For companies, attracting buyers is their job. Of course they’ll put a positive spin on their product. As for reviews, they’re subjective. While you can get an idea of an item’s strengths and weaknesses, only you can judge for yourself whether you like something or not.

Besides, haven’t you ever been a movie, and it was terrible? How do you determine that a studio “earned” your money to go see the film? By reviews? Marketing? Well, the same applies to preordered products.

“The price will drop!”

In general…DUH!

The newer a product, the higher the price. It doesn’t matter if it’s media, technology, or fashion. You want to be on the cutting-edge? You’ll pay more.

We’ve all bought items that dropped in price much more quickly than we expected. I can’t believe Best Buy was selling Sailor Moon Blu-rays this past holiday season for $20. I preordered them for about $65 each, and I still haven’t opened them!

COUNTERPOINT:

Some items actually end up cheaper if preordered! Here are some personal examples of Amazon’s pre-order price guarantee saving me money.

Pretty Guardian Sailor Moon Short Stories 1
MSRP: $10.99
Preordered price: $5.49
Lowest price in past year: $6.49

The Witch and the Hundred Knight
MSRP: $39.99
Preordered price: $19.99 (with bonus soundtrack)
Lowest price in past year: $24.88

Kingdom Hearts III
MSRP: $59.99
Preordered price (so far): $40.99
Price with 20% off at Best Buy or Amazon: $47.99

With Kingdom Hearts III or any other preorder (minus the occasional exception), preordering doesn’t mean committing. If I find it elsewhere for cheaper or change my mind, I can always cancel. I’m not advocating for preordering everything and then canceling them all. That annoys businesses and also raises red flags. But preordering doesn’t mean locking yourself into a contract.

Plus, things will almost always drop. Six months, a year, two years…how long should you wait until it’s okay to buy something? And at how much off?

“Companies end up re-releasing it anyway!”

Many products do get an upgraded or lower-priced release. New cell phones come out every year, video games put all the DLC in one package, and many manga titles are put into omnibus format. Again, if you want the latest-and-greatest, it will probably cost you more than if you waited.

COUNTERPOINT:

However, if a product has low sales numbers, companies may find it more profitable to cut their losses and end production.

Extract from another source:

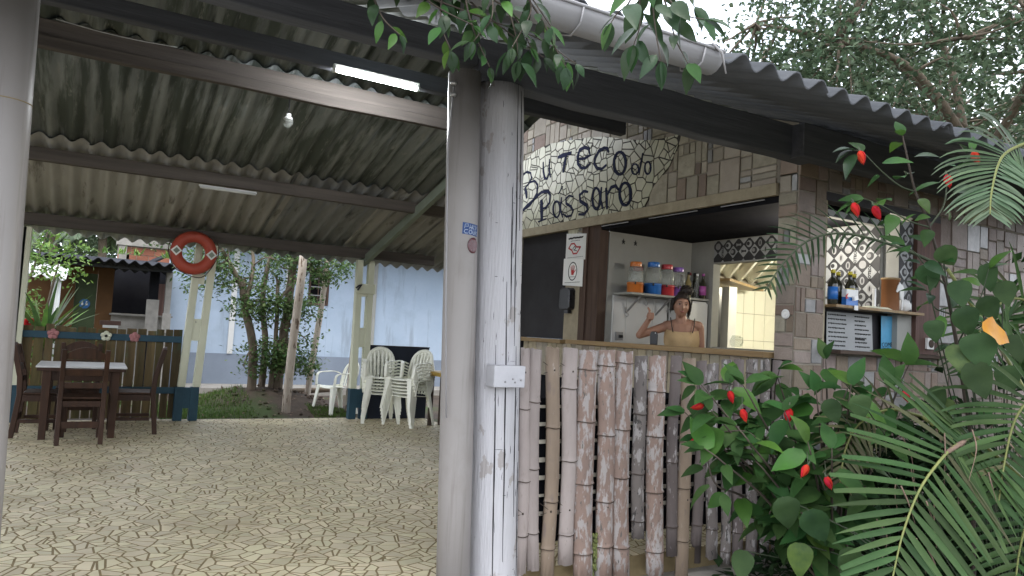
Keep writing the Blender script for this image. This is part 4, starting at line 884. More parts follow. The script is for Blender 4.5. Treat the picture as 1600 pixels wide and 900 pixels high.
ou = thing('wall_socket', 'grey wall socket with a black plug above the counter', 'socket', (4.62, 5.9, 1.36))
MB().box(4.665, 4.76, 5.955, 5.973, 1.335, 1.42).build('plate', 'grey_print', ou, bevel=.003)
MB().box(4.70, 4.745, 5.935, 5.954, 1.36, 1.39).build('plug', 'black_plastic', ou, bevel=.003)
for x, lab in ((4.74, 'small black star ornament high on the grey wall nearer the wooden frame'), (4.90, 'small black star ornament high on the grey wall farther from the frame')):
    p = [(x+(.024 if i % 2 == 0 else .009)*math.sin(math.pi*i/5), 2.36+(.03 if i % 2 == 0 else .011)*math.cos(math.pi*i/5)) for i in range(10)]
    tag(MB().prism(p, lambda u, v, d: (u, 5.998-d, v), 0, .008).build('star_ornament', 'black_print'), lab, 'ornament', 'black stars on the bar wall')
# kitchen seen through the opening
kt = thing('kitchen', 'brightly lit kitchen behind the bar with cream tiled wall', 'room', (7.6, 6.5, 0))
MB().box(5.9, 8.7, 7.25, 7.35, .12, 2.9).build('wall_back', 'mortar', kt)
MB().box(8.6, 8.7, 3.77, 7.24, -.2, 2.9).build('wall_side', 'grey_wall', kt)
MB().box(5.85, 5.95, 6.1, 7.24, .12, 2.9).build('wall_end', 'grey_wall', kt)
for i in range(12):
    for j in range(5):
        x, z = 5.96+i*.215, .30+j*.375
        MB().box(x+.003, x+.212, 7.238, 7.249, z+.003, z+.372).build('tile', 'warm_tile', kt)
km = sheet_mesh(2.8, 4.2, 'roof_sheet'); km.materials.append(MT['roof_light'])
a = R(-38); d = Vector((math.sin(R(38)), math.cos(R(38)), -.13)).normalized(); x_ = d.cross(Vector((0,0,1))).normalized(); n_ = x_.cross(d)
m = Matrix((x_, d, n_)).transposed().to_4x4(); m.translation = (4.75, 5.35, 2.62)
MB().box(5.82, 8.59, 3.8, 7.24, 2.62, 2.66).build('ceiling', 'warm_tile', kt)
m.translation = Vector((6.9, 4.9, 2.58))-x_*1.4; km.materials.clear(); km.materials.append(MT['warm_tile']); inst('roof_sheet', km, kt, m)
MB().hexa([(6.2,5.9,2.07),(7.9,6.9,2.10),(7.6,7.1,2.10),(6.0,6.4,2.07)], [(6.2,5.9,2.10),(7.9,6.9,2.13),(7.6,7.1,2.13),(6.0,6.4,2.10)]).build('wall_shelf', 'wood_counter', kt)
MB().box(6.62, 6.75, 6.3, 6.42, .12, 2.05).build('door_jamb', 'white_paint', kt)
MB().box(6.35, 6.55, 6.35, 6.5, .12, 2.03).build('cupboard', 'black_plastic', kt)
# lamps that light the bar and the kitchen, both hidden from the patio by the pillar and the lintel
MT['lamp'] = Memit('lamp_glow', (1, .90, .68), 5)
tb = thing('ceiling_lamp', 'warm lamp on the bar ceiling behind the corner pillar', 'lamp', (5.3, 4.1, 2.4))
MB().ball((5.25, 4.12, 2.36), .045, 12).build('bulb', 'lamp', tb); MB().lathe([(.03,0),(.035,.04),(.02,.05)], 12, (5.25, 4.12, 2.40)).build('holder', 'white_paint', tb)
def point(name, loc, e, c, rad):
    ld = bpy.data.lights.new(name, 'POINT'); ld.energy = e; ld.color = c; ld.shadow_soft_size = rad
    o = bpy.data.objects.new(name, ld); col.objects.link(o); o.location = loc
point('bar_lamp_light', (5.22, 4.10, 2.22), 10, (1, .93, .82), .04)
tk = thing('kitchen_lamp', 'warm lamp hanging in the kitchen out of sight behind the pillar', 'lamp', (7.6, 5.0, 2.4))
MB().ball((7.7, 5.2, 2.30), .05, 12).build('bulb', 'lamp', tk); MB().tube([(7.7, 5.2, 2.35), (7.7, 5.2, 2.61)], .01, 6).build('cord', 'black_plastic', tk)
point('kitchen_lamp_light', (7.7, 5.2, 2.2), 62, (1, .94, .74), .06)

# ---------------------------------------------------------------- mosaic sign
sg = thing('mosaic_sign', 'pale broken tile mosaic sign with dark blue letters over the shutter', 'sign', (XB-.01, 6.4, 2.6))
MB().prism(SIGN_OUTLINE, front, .004, .016, back=False).build('backing', 'mosaic_grout', sg)
ys_ = [p[0] for p in SIGN_OUTLINE]; zs_ = [p[1] for p in SIGN_OUTLINE]; n = 0
for c in shards(min(ys_), max(ys_), min(zs_), max(zs_), .118, .013, cuts=.5):
    # cell is convex: clip the sign outline by it
    if area(c) < 0: c = c[::-1]
    p = list(SIGN_OUTLINE)
    for i in range(len(c)):
        a, b = c[i], c[(i+1) % len(c)]; nx_, ny_ = b[1]-a[1], -(b[0]-a[0])
        p = clip(p, nx_, ny_, nx_*a[0]+ny_*a[1])
        if len(p) < 3: break
    if len(p) >= 3 and abs(area(p)) > 2.5e-4 and n < 300:
        MB().prism(p, front, .016, .019+rnd.uniform(0,.003), back=False).build('tile', 'mosaic', sg); n += 1
for g_ in LETTERS:
    mb = MB()
    for k, (pts, wd) in enumerate(g_): stroke_poly(mb, pts, wd*1.55, front, .018, .0235+.0004*k)
    mb.build('letter', 'letter', sg)
# ================================================================ signs and fittings by the shutter
nf = lambda u, v, d: (XB-.012-d, u, v)
def notice(z0, z1, sh, label, draw):
    t = thing('notice', label, 'notice', (XB-.01, 6.43, z0), 'notices on the pier')
    MB().prism([(6.25+sh, z0-.02), (6.62+sh, z0+.005), (6.62+sh, z1+.02), (6.25+sh, z1-.01)], nf, 0, .004).build('plate', 'white', t, bevel=.001)
    draw(t, sh)
    return t
def ln(mb, pts, w, mi=0, d=.005, closed=False):
    if closed: pts = pts+[pts[0]]
    for (a, b) in zip(pts, pts[1:]):
        dx, dy = b[0]-a[0], b[1]-a[1]; l = math.hypot(dx, dy); nx_, ny_ = -dy/l*w/2, dx/l*w/2; ex, ey = dx/l*w*.3, dy/l*w*.3
        mb.prism([(a[0]+nx_-ex,a[1]+ny_-ey),(a[0]-nx_-ex,a[1]-ny_-ey),(b[0]-nx_+ex,b[1]-ny_+ey),(b[0]+nx_+ex,b[1]+ny_+ey)], nf, .003, d, mi, back=False)
def squig(mb, y0, y1, z, h, w, sk=.0):
    y = y1; k = 0
    while y > y0:
        l = rnd.uniform(.012, .03); ln(mb, [(y, z+sk*(y-6.43)+rnd.uniform(-h,h)*.25), (max(y0, y-l), z+sk*(y-l-6.43)+rnd.uniform(-h,h)*.25)], w); y -= l+rnd.uniform(.004,.01)
def draw1(t, s):
    mb = MB(); squig(mb, 6.31+s, 6.57+s, 2.405, .018, .018); squig(mb, 6.36+s, 6.53+s, 2.375, .006, .005); squig(mb, 6.29+s, 6.58+s, 2.195, .004, .004)
    mb.build('lettering', 'black_print', t)
    sh_ = [(6.565,2.30),(6.52,2.345),(6.465,2.345),(6.42,2.305),(6.345,2.30),(6.375,2.27),(6.41,2.235),(6.475,2.235),(6.505,2.275)]
    sh_ = [(a+s, b) for a, b in sh_]
    mb = MB(); ln(mb, sh_, .017, closed=True); mb.build('emblem', 'red_print', t)
    mb = MB(); ln(mb, [(6.49+s,2.285),(6.455+s,2.315),(6.43+s,2.29),(6.47+s,2.275),(6.41+s,2.262)], .008, d=.0055); mb.build('emblem_figure', 'black_print', t)
def draw2(t, s):
    c = (6.44+s, 2.045); mb = MB()
    ln(mb, [(c[0]+.078*math.cos(2*math.pi*i/24), c[1]+.096*math.sin(2*math.pi*i/24)) for i in range(24)], .011, closed=True); squig(mb, 6.30+s, 6.58+s, 1.925, .004, .005); squig(mb, 6.39+s, 6.49+s, 1.985, .004, .005)
    mb.build('lettering', 'black_print', t)
    mb = MB()
    mb.prism([(c[0]-.022,c[1]-.04),(c[0]+.02,c[1]-.04),(c[0]+.03,c[1]+.012),(c[0]-.026,c[1]+.012)], nf, .003, .005, back=False)
    for dx, l, sl in ((-.022,.045,-.25),(-.006,.055,-.05),(.010,.052,.1),(.025,.04,.25)): ln(mb, [(c[0]+dx, c[1]+.01), (c[0]+dx+sl*l, c[1]+.01+l)], .010)
    ln(mb, [(c[0]-.02, c[1]-.02), (c[0]-.052, c[1]+.012)], .011); mb.build('hand_symbol', 'red_print', t)
notice(2.18, 2.445, 0, 'upper white notice with a red angular emblem on the pier', draw1)
notice(1.895, 2.172, .03, 'lower white notice with a red hand in a black oval', draw2)
ds = thing('wall_dispenser', 'black dispenser on the pier below the white notices', 'dispenser', (XB-.03, 6.5, 1.6))
MB().prism([(6.41,1.65),(6.43,1.63),(6.58,1.63),(6.60,1.66),(6.60,1.84),(6.57,1.865),(6.44,1.865),(6.41,1.84)], front, .006, .085).build('case', 'black_plastic', ds, bevel=.008)
MB().box(XB-.06, XB-.015, 6.46, 6.53, 1.59, 1.628).build('nozzle', 'black_plastic', ds)

# ================================================================ jars and bottles
def jar(x, y, z, c, lab, s=1.0, mesh=None):
    t = thing('drink_jar', lab, 'jar', (x, y, z), 'drink jars on the bar shelf', local=True)
    h = .30*s; r = .082*s
    MB().lathe([(r*.9,0),(r,.01),(r,.085*s),(r*1.04,.087*s),(r*1.04,.105*s),(r*.95,.107*s)], 20).build('base', 'p_'+c, t)
    MB().lathe([(r*.92,.107*s),(r*.97,.13*s),(r*.97,.22*s),(r*.8,.262*s),(r*.66,.272*s)], 20).build('glass_body', 'glass', t)
    MB().lathe([(r*.70,.268*s),(r*.72,.272*s),(r*.72,.308*s),(r*.66,.316*s)], 16).build('lid', 'p_'+c, t)
    MB().tube([(-.055*s,-.07*s,.10*s),(-.075*s,-.095*s,.10*s),(-.08*s,-.10*s,.08*s)], .009, 6).build('tap', 'black_plastic', t)
    return t
jar(4.76, 5.80, 1.822, 'orange', 'drink jar with orange lid and base, first from the wooden frame')
jar(4.995, 5.80, 1.822, 'blue', 'drink jar with bright blue lid and base beside the orange jar', 1.06)
jar(5.165, 5.79, 1.822, 'red', 'drink jar with red lid and red patterned base', 1.03)
jar(5.325, 5.79, 1.822, 'purple', 'drink jar with purple lid and base nearest the bottles', .98)
t = jar(4.90, 5.93, 1.822, 'dkred', 'drink jar with dark lid standing behind the orange and blue jars', .9)
def bottle(x, y, z, h, r, glass, cap, lab, grp, cat='bottle', label=None, shape=0):
    t = thing('bottle', lab, cat, (x, y, z), grp, local=True)
    MB().lathe([(r*.9,0),(r,.008),(r,h*.56),(r*.85,h*.64),(r*.42,h*.74),(r*.38,h*.9),(r*.42,h*.91),(r*.42,h*.93)], 16).build('glass_body', glass, t)
    MB().lathe([(r*.46,h*.90),(r*.46,h),(r*.4,h*1.005)], 12).build('cap', cap, t)
    if label: MB().lathe([(r*1.02,h*.14),(r*1.02,h*.5)], 16).build('paper_label', label, t)
    return t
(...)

I know we can’t buy everything, but too many in the “buy it later” crowd may turn into everyone getting no more. In this case, preordering was a way to show support for Vinland Saga. If they don’t continue the series, Kodansha Comics will still have received a nice sales boost. If they do, then preordering will surely have helped.

“Preorder bonuses are for suckers!”

Video games are notorious for this. The advent of DLC has led to stores competing for customers by offering digital exclusives, things that easily could be put up for purchase online or included with the game. Sure, stores may offer a gift card or a poster for DVDs, but I don’t feel like I’m missing a part of a product like with exclusive DLC. I already talked about the Sailor Moon Blu-rays. I own the old DVDs and still haven’t watched the new releases yet, but I fell for the preorder bonuses: a coin and cards. Yay?

COUNTERPOINT:

But I’ve received some nice things. Things I probably would have bought separately anyway. I love my Sweet Fuse: By Your Side necklace. It’s so ugly it’s cute.

necklace

Some of those extras, ironically, end up being worth more than the game! The Zero Escape watches, for instance, easily sell for $80+ without the game. I would never pay those kind of amounts, but I feel good about my $40 preorder with watch for the next game.

Preorders: Yay or Nay?

I preorder things. I’ll put my money toward some great series, and others will let me down. Some things I’ll get burned on, and others will end up as awesome deals. Other items I’ll only hear about after release and have to spend time tracking down. I’m okay with that. You win some, you lose some; it’s a part of life.

How about you? Do you preorder, or do you only buy products once they’ve been released?